Think about the engine in your car for a moment. The same one you don’t give a moment’s thought to when you turn the key or press the start button. Quite why it is so complex is worth a little thought.

For if engineering can be dived into elegant and inelegant solutions, the internal combustion engine is among the most inelegant.  Half of its systems are there just to make sure the thing doesn’t self-destruct. It’s a heat engine, so there’s a complex plumbing chain of water pumps and radiators to keep it cool. It’s a reciprocating engine – the pistons go up and down even though the wheels need to go round and round – that demands a big heavy crankcase with big heavy bearings that won’t shake apart.

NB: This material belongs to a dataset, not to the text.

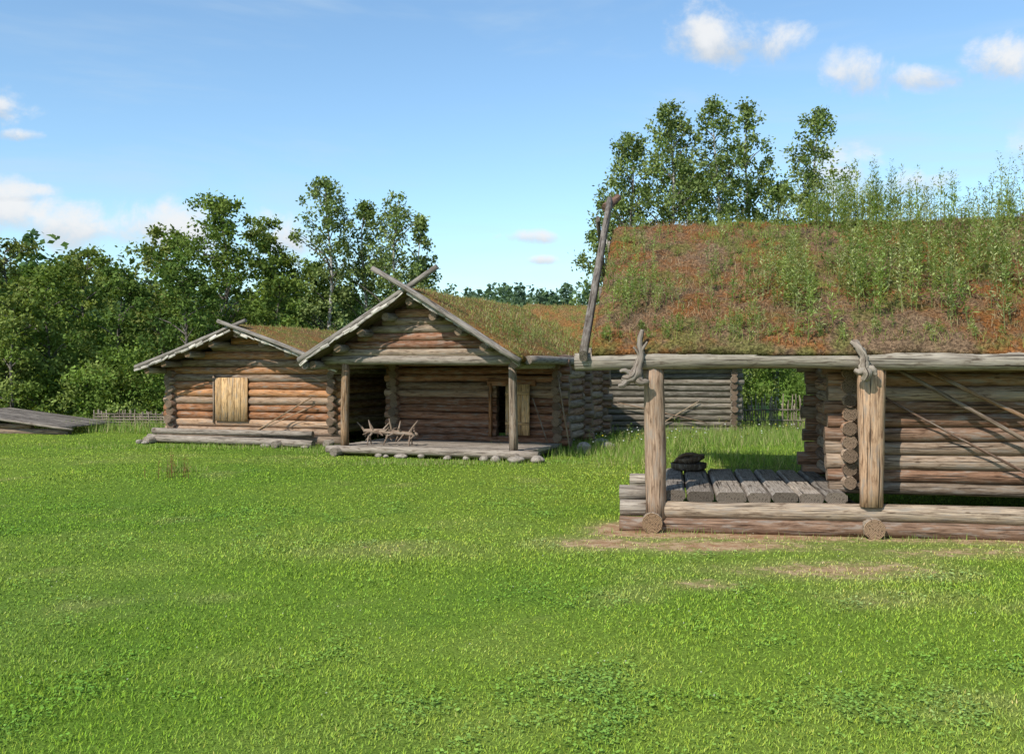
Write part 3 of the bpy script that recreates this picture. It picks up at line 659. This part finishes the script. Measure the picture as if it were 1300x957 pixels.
# ============================================================ trees
def bark_mat():
    m,nt,out=newmat('tree_bark'); tc=N(nt,'ShaderNodeTexCoord'); n=noise(nt,tc.outputs['Object'],9,4,.7); a=attr(nt)
    c=mix(nt,ss(nt,n,.45,.6),a.outputs['Color'],(.06,.05,.04)); p=N(nt,'ShaderNodeBsdfPrincipled'); p.inputs['Roughness'].default_value=.9
    L(nt,c,p.inputs['Base Color']); L(nt,p.outputs[0],out.inputs[0]); return m
M_BARK=bark_mat()
PB=[(.17,.215,.075),(.20,.245,.09),(.14,.19,.06)]
PRS=[[(.125,.175,.04),(.16,.21,.05),(.10,.15,.035)],[(.17,.215,.055),(.20,.24,.07),(.14,.19,.045)],[(.10,.155,.04),(.125,.18,.045),(.085,.135,.035)],[(.18,.20,.06),(.14,.18,.045),(.21,.235,.08)]]
def tree(name,px,top,d,wpx,kind,seed,dens=1.,t0=None,pal=None,peak=.45):
    rng=np.random.default_rng(seed); random.seed(seed)
    x0=(px-650)/F*d; h=(465-top)/F*d+EYE; w=wpx/F*d; birch=kind=='birch'
    tr=empty(name,(x0,d,float(hgt(np.array(x0),np.array(d)))-.05),0)
    mb=MB(); bc=(.42,.40,.36) if birch else (.14,.12,.10); nb=10
    tp=[Vector((0.06*h*math.sin(i*.9+seed)*.25*i/nb,.06*h*math.cos(i*.7+seed)*.25*i/nb,h*.95*i/nb)) for i in range(nb+1)]
    r0=.011*h+.03; mb.sweep(tp,[r0*(1-.93*i/nb) for i in range(nb+1)],[(math.cos(j*.785),math.sin(j*.785)) for j in range(8)],bc)
    t0=(.14 if birch else .03) if t0 is None else t0
    nc=int((225 if birch else 140)*dens*(max(w,2.)/3.2)**1.1*(h/9)**.8)
    tt=rng.uniform(0,1,nc)
    t=t0+(.975-t0)*tt
    if birch: env=np.where(tt>peak,np.clip(1-((tt-peak)/(1.02-peak))**2.6,0,1)**.62,.66+.34*(tt/peak))
    else: env=np.where(tt>.5,np.sqrt(np.clip(1-((tt-.5)/.52)**2.2,0,1)),.8+.2*tt/.5)
    an=rng.uniform(0,6.283,nc); lump=1+.2*np.sin(an*2+seed+tt*6)+.2*np.sin(an*3+tt*15+seed*2)
    rr=w/2*env*lump*(rng.uniform(.02,1,nc)**.55)
    if birch:
        q=np.sin(an*2.5+tt*19+seed)+.7*np.sin(an*1.3-tt*31+seed*3); keep=(q>-.95)|(rr<.22*w); tt=tt[keep];t=t[keep];an=an[keep];rr=rr[keep];nc=len(tt)
    zz=t*h; ax=np.interp(zz/(.95*h),np.linspace(0,1,nb+1),[p.x for p in tp]); ay=np.interp(zz/(.95*h),np.linspace(0,1,nb+1),[p.y for p in tp])
    cx=ax+rr*np.cos(an); cy=ay+rr*np.sin(an)
    for i in range(nc):
        if rr[i]>.3 and i%3==0:
            zb=max(zz[i]-rr[i]*(.9 if birch else .5),.1*h*.3); k=min(nb,zb/(.95*h)*nb); j=int(k); f=k-j; b=tp[j].lerp(tp[min(j+1,nb)],f)
            e=Vector((cx[i],cy[i],zz[i])); m=b.lerp(e,.5)+Vector((0,0,.08*rr[i]))
            mb.sweep([b,m,e],[.025*rr[i]**.5+.006,.016*rr[i]**.5+.005,.006],[(1,0),(0,1),(-1,0),(0,-1)],bc if not birch else (.2,.17,.14),caps=False)
    mb.obj('trunk_and_limbs',tr,mats=(M_BARK,M_BARK))
    lp=int((52 if birch else 85)); m=nc*lp; idx=np.repeat(np.arange(nc),lp)
    cs=((w*.05+.17) if birch else (w*.06+.22))*rng.uniform(.6,1.35,nc)*(np.where(tt>.88,.8,1.))
    off=rng.normal(size=(m,3)); off/=np.linalg.norm(off,axis=1,keepdims=True); off*=(rng.uniform(0,1,m)**.6*(1+.25*rng.normal(size=m)))[:,None]*cs[idx][:,None]
    off[:,2]*=(1.1 if birch else .75)
    P=np.stack([cx[idx],cy[idx],zz[idx]],1)+off; P[:,2]=np.maximum(P[:,2],.08)
    D=nrm(rng.normal(size=(m,3))+np.array([0,0,-.3])+.6*off/cs[idx][:,None]); W=nrm(np.cross(D,rng.normal(size=(m,3))+np.array([0,0,1.2])))
    ls=rng.uniform(.09,.17,m)*(.95 if birch else 1.1)*(d/36)
    pal=pal or (PB if birch else PRS[seed%4])
    cc_=np.array(pal)[rng.integers(0,len(pal),nc)]*rng.uniform(.75,1.3,nc)[:,None]
    col=cc_[idx]*rng.uniform(.7,1.35,m)[:,None]
    npmesh('leaves',rhombi(P,D,W,ls,ls*.62,.5),col,M_LEAF,tr)
S=1
for (px,top,d,w) in [(-60,300,37,130),(10,298,40,120),(60,330,34,105),(108,312,41,120),(152,335,35,95),(208,285,38,110),(285,246,36,150),(345,272,38,95),(235,308,33,95),(-120,280,36,150),(352,342,34,90),(15,370,32.5,90),(405,330,39,90)]:
    S+=1; tree('alder_tree',px,top,d,w,'round',S)
for (px,top,d,w) in [(418,222,37,90),(463,252,38,70),(503,238,37,90),(530,268,39,45),
                     (800,160,40,92),(852,124,39,108),(910,120,38,84),(950,124,41,76),(1036,132,38,92),(772,220,42,66),(985,215,42,70),(870,200,43,90)]:
    S+=1; tree('birch_tree',px,top,d,w,'birch',S)
# shrubs / undergrowth belt: one mass
def shrub_mass(name,lst,seed):
    rng=np.random.default_rng(seed); Vs=[];Cs=[]
    for (x,y,h,w) in lst:
        nc=int(14*w*h/4)+10; lp=85; an=rng.uniform(0,6.28,nc); r=w/2*rng.uniform(0,1,nc)**.5; t=rng.uniform(.05,1,nc); r*=np.sqrt(np.clip(1.05-t**2.5,0,1))
        C0=np.stack([x+r*np.cos(an),y+r*np.sin(an),t*h*.92],1); m=nc*lp; idx=np.repeat(np.arange(nc),lp)
        off=rng.normal(size=(m,3)); off/=np.linalg.norm(off,axis=1,keepdims=True); off*=(rng.uniform(0,1,m)**.45*.42)[:,None]; off[:,2]*=.8
        P=C0[idx]+off; P[:,2]=np.maximum(P[:,2],.03); D=nrm(rng.normal(size=(m,3))+off*1.5); W=nrm(np.cross(D,rng.normal(size=(m,3))+np.array([0,0,1.]))); l=rng.uniform(.08,.16,m)
        b=np.array([(.16,.23,.05),(.125,.19,.04),(.20,.25,.07)])[rng.integers(0,3,nc)]*rng.uniform(.7,1.25,nc)[:,None]
        Vs.append(rhombi(P,D,W,l,l*.6,.5)); Cs.append(b[idx]*rng.uniform(.7,1.35,m)[:,None])
    npmesh(name,np.concatenate(Vs),np.concatenate(Cs),M_LEAF)
rr=np.random.default_rng(5); lst=[]
for x in np.arange(-20,-5,1.25): lst.append((x+rr.uniform(-.4,.4),33.2+rr.uniform(-1,1),rr.uniform(1.8,3.4),2.6))
for x in np.arange(-6,20,1.3): lst.append((x+rr.uniform(-.4,.4),35+rr.uniform(-1,1),rr.uniform(2.2,3.3),2.6))
shrub_mass('undergrowth_shrubs',lst,3)
# distant forest
def forest():
    rng=np.random.default_rng(9); Vs=[];Cs=[]
    X=[];Yd=[];Hh=[]
    for (n,x0,x1,y0,y1,h0,h1) in ((260,-130,-38,75,115,10,14),(560,-150,150,150,230,9,13),(260,-60,60,120,160,6,9),(160,30,130,80,120,7,10)):
        X.append(rng.uniform(x0,x1,n));Yd.append(rng.uniform(y0,y1,n));Hh.append(rng.uniform(h0,h1,n))
    X=np.concatenate(X);Yd=np.concatenate(Yd);Hh=np.concatenate(Hh);n=len(X); Z=hgt(X,Yd)
    lp=190; m=n*lp; idx=np.repeat(np.arange(n),lp); con=(rng.uniform(size=n)<.45)[idx]
    t=rng.uniform(.05,1,m); an=rng.uniform(0,6.28,m)
    R=np.where(con,(1-t)*.20+.01,.24*np.sqrt(np.clip(1-(2*t-1.0)**2,0,1))+.02)*Hh[idx]*(1+.25*np.sin(an*3+idx)+.2*np.sin(t*25+idx))
    R*=rng.uniform(.5,1,m)
    P=np.stack([X[idx]+R*np.cos(an),Yd[idx]+R*np.sin(an),Z[idx]+t*Hh[idx]],1)
    D=nrm(rng.normal(size=(m,3))+np.stack([np.cos(an),np.sin(an),-.3+0*an],1)); W=nrm(np.cross(D,rng.normal(size=(m,3))+np.array([0,0,1.])))
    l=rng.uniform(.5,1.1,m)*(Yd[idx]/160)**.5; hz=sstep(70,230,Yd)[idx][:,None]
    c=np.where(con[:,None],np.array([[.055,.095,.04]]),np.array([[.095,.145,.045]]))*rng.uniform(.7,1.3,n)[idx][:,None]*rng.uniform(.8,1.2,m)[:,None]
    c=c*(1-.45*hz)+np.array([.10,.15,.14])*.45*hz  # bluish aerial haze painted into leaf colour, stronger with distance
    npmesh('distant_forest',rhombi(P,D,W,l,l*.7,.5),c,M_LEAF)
forest()
# ============================================================ world & sun
EL=math.radians(43); AZ=math.radians(218)
w=bpy.data.worlds.new('World'); scene.world=w; w.use_nodes=True; nt=w.node_tree; nt.nodes.clear()
out=N(nt,'ShaderNodeOutputWorld'); bg=N(nt,'ShaderNodeBackground'); sk=N(nt,'ShaderNodeTexSky'); sk.sky_type='NISHITA'
sk.sun_disc=False; sk.sun_elevation=EL; sk.sun_rotation=AZ; sk.air_density=1.0; sk.dust_density=.6; sk.ozone_density=1.5
tc=N(nt,'ShaderNodeTexCoord'); sp=N(nt,'ShaderNodeSeparateXYZ'); L(nt,tc.outputs['Generated'],sp.inputs[0])
yy=math_(nt,'MAXIMUM',sp.outputs[1],.05); U=math_(nt,'DIVIDE',sp.outputs[0],yy); Vv=math_(nt,'DIVIDE',sp.outputs[2],yy)
nz=noise(nt,tc.outputs['Generated'],19,6,.62,.25)
M=None; SH=None
for (px,py,rx,ry) in [(900,40,66,42),(965,58,66,34),(1090,92,54,36),(1175,97,56,20),(1262,78,56,34),(1078,222,52,38),(1165,236,64,22),(0,272,80,46),(95,290,54,32),(208,290,80,40),(365,300,50,34),(673,301,52,10),(688,330,28,7),(-10,135,30,18),(20,172,34,9),(20,243,56,12),(-90,140,110,40),(1420,150,120,50)]:
    a=math_(nt,'DIVIDE',math_(nt,'SUBTRACT',U,(px-650)/F),rx/F); b=math_(nt,'DIVIDE',math_(nt,'SUBTRACT',Vv,(465-py)/F),ry/F)
    e=math_(nt,'SUBTRACT',1.,math_(nt,'ADD',math_(nt,'MULTIPLY',a,a),math_(nt,'MULTIPLY',b,b)))
    e=math_(nt,'MAXIMUM',e,-3.)
    M=e if M is None else math_(nt,'MAXIMUM',M,e)
    s_=math_(nt,'MULTIPLY',ss(nt,e,-.8,.6),b); SH=s_ if SH is None else math_(nt,'ADD',SH,s_)
front=ss(nt,sp.outputs[1],.1,.3)
den=math_(nt,'ADD',M,math_(nt,'MULTIPLY',math_(nt,'SUBTRACT',nz,.48),5.0))
cm=math_(nt,'MULTIPLY',ss(nt,den,-.2,1.4,0,.95),front)
mp=N(nt,'ShaderNodeMapping'); L(nt,tc.outputs['Generated'],mp.inputs[0]); mp.inputs['Scale'].default_value=(1.2,1.2,7)
wn=noise(nt,mp.outputs[0],2.2,5,.6,.4); wisp=ss(nt,wn,.42,.75,0,.5)
shade=ss(nt,math_(nt,'ADD',SH,math_(nt,'MULTIPLY',math_(nt,'SUBTRACT',nz,.5),3.)),-.9,.5)
ccol=mix(nt,shade,(4.7,5.2,5.8),(7.0,7.1,7.2))
skc=mix(nt,1.,sk.outputs[0],(1.28,1.5,1.56),'MULTIPLY')
c=mix(nt,wisp,skc,(4.7,5.8,6.7)); c=mix(nt,cm,c,ccol)
L(nt,c,bg.inputs[0]); bg.inputs[1].default_value=.128; L(nt,bg.outputs[0],out.inputs[0])
sd=bpy.data.lights.new('sun','SUN'); sd.energy=5.0; sd.angle=math.radians(.53); sd.color=(1,.95,.86)
so=bpy.data.objects.new('sun',sd); link(so)
Sv=Vector((math.sin(AZ)*math.cos(EL),math.cos(AZ)*math.cos(EL),math.sin(EL))); so.rotation_euler=(-Sv).to_track_quat('-Z','Y').to_euler(); so.location=Sv*40
# ============================================================ camera
cam=bpy.data.cameras.new('camera'); cam.lens=35; cam.sensor_width=36; cam.shift_y=-13.5/1300; cam.clip_end=4000; cam.clip_start=.1
co=bpy.data.objects.new('camera',cam); co.location=(0,0,EYE); co.rotation_euler=(math.radians(90),0,0); link(co); scene.camera=co
scene.view_settings.view_transform='Standard'; scene.view_settings.look='None'; scene.view_settings.exposure=0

The engine in your car doesn’t even produce enough torque to move your car unless it’s turning over pretty quickly. So there are gearboxes and clutches and flywheels – all to make sure you set off nice and gently and not through your neighbour’s hedge.

That’s not to say the modern internal combustion engine isn’t a modern technological wonder, it is. But it’s not an elegant one. And that’s actually the interesting thing about electric cars – they are an elegant engineering solution. So too are near-ambient temperature RGB Laser projection, DLP chips and Xenon illumination; in all these examples system complexity is designed out from the start, not overcome by adding complexity to cover up inherent shortcomings.

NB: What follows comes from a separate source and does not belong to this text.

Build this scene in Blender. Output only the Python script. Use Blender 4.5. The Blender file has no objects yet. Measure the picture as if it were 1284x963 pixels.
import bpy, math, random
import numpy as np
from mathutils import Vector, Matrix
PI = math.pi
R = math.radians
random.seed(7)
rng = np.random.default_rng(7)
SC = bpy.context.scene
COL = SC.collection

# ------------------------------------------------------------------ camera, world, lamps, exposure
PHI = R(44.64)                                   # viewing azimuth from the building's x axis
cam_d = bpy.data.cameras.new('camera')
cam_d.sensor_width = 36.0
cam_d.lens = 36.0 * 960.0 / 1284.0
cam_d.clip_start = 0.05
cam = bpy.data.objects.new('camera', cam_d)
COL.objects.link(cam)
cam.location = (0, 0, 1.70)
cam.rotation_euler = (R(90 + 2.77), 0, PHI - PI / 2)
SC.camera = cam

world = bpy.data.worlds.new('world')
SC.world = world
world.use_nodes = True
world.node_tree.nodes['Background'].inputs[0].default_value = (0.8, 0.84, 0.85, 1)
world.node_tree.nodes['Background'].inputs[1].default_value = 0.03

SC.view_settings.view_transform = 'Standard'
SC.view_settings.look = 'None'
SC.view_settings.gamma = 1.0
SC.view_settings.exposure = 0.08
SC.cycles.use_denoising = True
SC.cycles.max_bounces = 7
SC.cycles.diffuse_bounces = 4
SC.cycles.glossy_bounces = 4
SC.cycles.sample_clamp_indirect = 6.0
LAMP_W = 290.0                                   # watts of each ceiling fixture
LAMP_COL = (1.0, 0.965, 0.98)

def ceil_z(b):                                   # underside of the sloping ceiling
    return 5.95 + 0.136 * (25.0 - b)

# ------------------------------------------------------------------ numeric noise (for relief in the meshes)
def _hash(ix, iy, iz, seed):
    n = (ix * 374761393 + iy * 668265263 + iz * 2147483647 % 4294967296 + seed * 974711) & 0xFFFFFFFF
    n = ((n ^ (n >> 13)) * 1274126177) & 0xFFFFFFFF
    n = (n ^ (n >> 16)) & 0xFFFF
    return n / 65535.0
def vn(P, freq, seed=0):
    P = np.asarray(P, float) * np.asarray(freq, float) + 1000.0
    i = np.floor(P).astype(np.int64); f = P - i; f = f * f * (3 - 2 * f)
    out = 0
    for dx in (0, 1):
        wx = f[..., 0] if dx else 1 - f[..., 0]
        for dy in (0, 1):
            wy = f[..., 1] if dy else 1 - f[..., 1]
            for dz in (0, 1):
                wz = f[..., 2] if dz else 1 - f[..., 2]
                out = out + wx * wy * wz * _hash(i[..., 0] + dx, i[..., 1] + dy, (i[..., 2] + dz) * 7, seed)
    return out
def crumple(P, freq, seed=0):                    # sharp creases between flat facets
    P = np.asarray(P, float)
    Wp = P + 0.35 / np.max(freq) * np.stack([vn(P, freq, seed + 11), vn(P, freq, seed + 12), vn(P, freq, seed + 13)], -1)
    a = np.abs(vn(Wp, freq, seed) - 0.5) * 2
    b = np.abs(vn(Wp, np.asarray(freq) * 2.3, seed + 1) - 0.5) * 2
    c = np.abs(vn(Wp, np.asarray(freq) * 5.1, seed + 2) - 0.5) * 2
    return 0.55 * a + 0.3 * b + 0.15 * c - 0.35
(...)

At the large VR laboratory at ZAL, Hamburg’s Center of Applied Aeronautical Research, they search for elegant engineering solutions on a daily basis. As the world’s third-largest civil aviation research site, the solutions they find simply have to be elegant, because of the weight, safety and economic constraints aeronautic engineering automatically imposes. If they can find a graceful solution, they’ve usually found a safer solution, and a more economic one too.

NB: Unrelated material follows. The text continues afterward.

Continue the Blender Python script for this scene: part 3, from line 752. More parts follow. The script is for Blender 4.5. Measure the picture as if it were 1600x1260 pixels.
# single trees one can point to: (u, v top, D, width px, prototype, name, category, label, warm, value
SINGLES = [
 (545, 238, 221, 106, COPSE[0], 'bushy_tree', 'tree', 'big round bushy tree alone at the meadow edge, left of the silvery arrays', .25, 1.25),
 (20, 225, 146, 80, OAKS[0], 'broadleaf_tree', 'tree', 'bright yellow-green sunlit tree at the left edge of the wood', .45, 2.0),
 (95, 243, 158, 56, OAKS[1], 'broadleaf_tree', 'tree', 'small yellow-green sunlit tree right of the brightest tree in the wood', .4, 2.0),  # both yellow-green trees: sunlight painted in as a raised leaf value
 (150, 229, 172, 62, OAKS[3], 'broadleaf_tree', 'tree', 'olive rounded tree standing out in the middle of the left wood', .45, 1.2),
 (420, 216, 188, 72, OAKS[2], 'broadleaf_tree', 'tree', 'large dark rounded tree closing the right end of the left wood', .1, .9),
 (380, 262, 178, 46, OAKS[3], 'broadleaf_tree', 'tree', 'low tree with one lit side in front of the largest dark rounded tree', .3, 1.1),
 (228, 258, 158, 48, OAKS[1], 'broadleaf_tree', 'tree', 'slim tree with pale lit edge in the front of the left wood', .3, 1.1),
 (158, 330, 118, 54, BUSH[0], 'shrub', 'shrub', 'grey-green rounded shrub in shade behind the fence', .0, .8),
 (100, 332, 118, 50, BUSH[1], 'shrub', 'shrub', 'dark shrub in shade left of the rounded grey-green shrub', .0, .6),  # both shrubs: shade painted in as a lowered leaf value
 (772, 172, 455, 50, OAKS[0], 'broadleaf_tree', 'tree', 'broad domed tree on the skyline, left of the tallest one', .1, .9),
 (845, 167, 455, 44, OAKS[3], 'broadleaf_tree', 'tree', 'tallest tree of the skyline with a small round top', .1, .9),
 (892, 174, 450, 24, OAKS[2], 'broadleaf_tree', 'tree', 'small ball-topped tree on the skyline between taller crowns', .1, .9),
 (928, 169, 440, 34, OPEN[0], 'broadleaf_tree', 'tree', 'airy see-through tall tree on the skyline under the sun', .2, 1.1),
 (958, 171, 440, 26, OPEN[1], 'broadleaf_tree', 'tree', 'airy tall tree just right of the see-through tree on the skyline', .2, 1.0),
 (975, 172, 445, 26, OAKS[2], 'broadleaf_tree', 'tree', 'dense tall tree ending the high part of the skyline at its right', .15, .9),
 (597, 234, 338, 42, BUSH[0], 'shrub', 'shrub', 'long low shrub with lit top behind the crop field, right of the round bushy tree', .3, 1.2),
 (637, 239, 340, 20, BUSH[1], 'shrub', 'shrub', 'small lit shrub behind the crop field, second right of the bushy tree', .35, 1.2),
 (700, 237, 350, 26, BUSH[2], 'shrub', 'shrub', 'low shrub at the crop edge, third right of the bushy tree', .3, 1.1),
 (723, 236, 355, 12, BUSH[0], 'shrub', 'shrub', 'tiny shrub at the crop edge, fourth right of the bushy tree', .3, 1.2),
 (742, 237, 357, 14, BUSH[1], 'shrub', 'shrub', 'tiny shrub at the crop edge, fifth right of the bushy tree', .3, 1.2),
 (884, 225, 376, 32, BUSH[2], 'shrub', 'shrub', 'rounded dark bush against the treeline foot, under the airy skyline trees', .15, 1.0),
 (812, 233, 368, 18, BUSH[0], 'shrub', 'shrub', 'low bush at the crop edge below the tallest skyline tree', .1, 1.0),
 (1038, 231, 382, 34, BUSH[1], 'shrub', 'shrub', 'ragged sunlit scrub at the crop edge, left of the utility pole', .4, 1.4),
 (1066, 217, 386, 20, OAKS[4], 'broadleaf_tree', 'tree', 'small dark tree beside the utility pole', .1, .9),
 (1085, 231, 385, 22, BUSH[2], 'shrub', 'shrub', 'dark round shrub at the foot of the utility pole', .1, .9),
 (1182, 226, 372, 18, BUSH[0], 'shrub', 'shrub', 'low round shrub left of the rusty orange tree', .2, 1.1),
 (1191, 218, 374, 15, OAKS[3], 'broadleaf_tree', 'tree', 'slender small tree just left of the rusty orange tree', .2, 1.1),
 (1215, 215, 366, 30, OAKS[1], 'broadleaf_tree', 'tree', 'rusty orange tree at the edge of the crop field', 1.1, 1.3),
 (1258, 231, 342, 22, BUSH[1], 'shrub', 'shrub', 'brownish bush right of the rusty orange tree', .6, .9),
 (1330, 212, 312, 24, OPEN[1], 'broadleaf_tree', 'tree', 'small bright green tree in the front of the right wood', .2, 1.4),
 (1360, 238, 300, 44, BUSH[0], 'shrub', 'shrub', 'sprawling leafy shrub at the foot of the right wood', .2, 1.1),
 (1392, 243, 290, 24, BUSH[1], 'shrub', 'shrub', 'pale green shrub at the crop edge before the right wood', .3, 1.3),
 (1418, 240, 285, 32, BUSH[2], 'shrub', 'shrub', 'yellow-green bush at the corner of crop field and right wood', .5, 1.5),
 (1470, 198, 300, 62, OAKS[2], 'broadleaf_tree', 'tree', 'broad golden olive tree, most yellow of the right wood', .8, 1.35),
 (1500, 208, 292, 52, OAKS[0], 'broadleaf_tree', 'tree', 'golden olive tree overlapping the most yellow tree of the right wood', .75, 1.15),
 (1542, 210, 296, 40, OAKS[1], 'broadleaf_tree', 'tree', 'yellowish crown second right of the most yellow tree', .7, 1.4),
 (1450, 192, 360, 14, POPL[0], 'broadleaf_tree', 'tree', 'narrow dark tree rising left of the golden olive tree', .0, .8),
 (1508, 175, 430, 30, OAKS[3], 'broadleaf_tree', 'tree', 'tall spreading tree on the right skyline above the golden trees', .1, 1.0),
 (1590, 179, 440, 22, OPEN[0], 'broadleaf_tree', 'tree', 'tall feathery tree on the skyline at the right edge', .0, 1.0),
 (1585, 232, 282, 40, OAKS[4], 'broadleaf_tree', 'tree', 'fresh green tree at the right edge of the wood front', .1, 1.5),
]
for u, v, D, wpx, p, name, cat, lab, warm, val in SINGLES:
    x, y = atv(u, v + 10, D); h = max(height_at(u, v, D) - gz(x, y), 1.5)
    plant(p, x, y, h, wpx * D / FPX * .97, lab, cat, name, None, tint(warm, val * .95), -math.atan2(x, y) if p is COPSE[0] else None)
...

In their search for these they’ve recently turned to VR, and a 4K, 3D, powerwall, planned and installed by Christie partners Viscon GmbH.  Designed so objects can be shown interactively using tracking, presenters can present while additional participants can dive into the virtual world using active shutter glasses.

The 6-metre-wide and 3.18-metre-high rear projection screen means there is plenty of space to explore large objects in their original dimensions; doing away with costly models aviation can demand. But if the devil is in the detail, it’s also where the genius of the system can be found. The wall uses a single a Christie Mirage 304K active stereo projector. It’s the only projector that can reproduce native 4K content in 3D with a refresh rate of 120 Hz, thanks to TruLife electronics. (TruLife once again showing that software engineering benefits from elegant solutions just as much as mechanical engineering does).

All this means users can zoom tightly into the smallest details and examine what makes them tick. Or fails to make them tick. It means they can refine out the poorly thought through and build in reliability and simplicity. Because its virtual there’s no need to make new models, and because this is a collaborative environment every opinion can be aired and tested.

Eric Küpper, Managing Director at Viscon, explains why the Christie Mirage was so well suited to this: ‘We decided to use the Christie Mirage 304K because it is an extremely high-performance, latest-generation 4K projector and, on top of that, features a modular lamp system. This makes it fail-safe, which is not the case for single-lamp devices.’

Guido Grun, ZAL GmbH’s own VR expert, adding ‘Another reason for using the Christie digital projector and an active 3D system was the simple fact that we only need to have one projector here, and still don’t have to make sacrifices in terms of light output or native 4K resolution.’

As the installation is designed as a cluster system, partners in the computer network have concurrent access to shared storage and are connected with the server through an LWL switch, each partner using their own system for data calculation. ‘We use TechViz software, which accesses the system’s video memory and distributes the data to two clients,’ says Grun. ‘Each client calculates one image, and the overall frame rate is 120 images per second, meaning sixty images are shown to the left eye and sixty images are shown to the right.’

It’s an elegant solution, and one that is rapidly turning VR at ZA into a tool for daily use rather than an exotic route only to be taken when every other avenue has failed.

And that’s the thing about elegant engineering. It relies on a precise understanding of how you want each element in your scheme to behave, and finding the simplest way of achieving this. The earlier that’s uncovered in the design process, the more elegant things will be. It may not always get you to market first (there’s a good reason the term ‘quick and dirty’ was invented), but the market will always thank you in the end.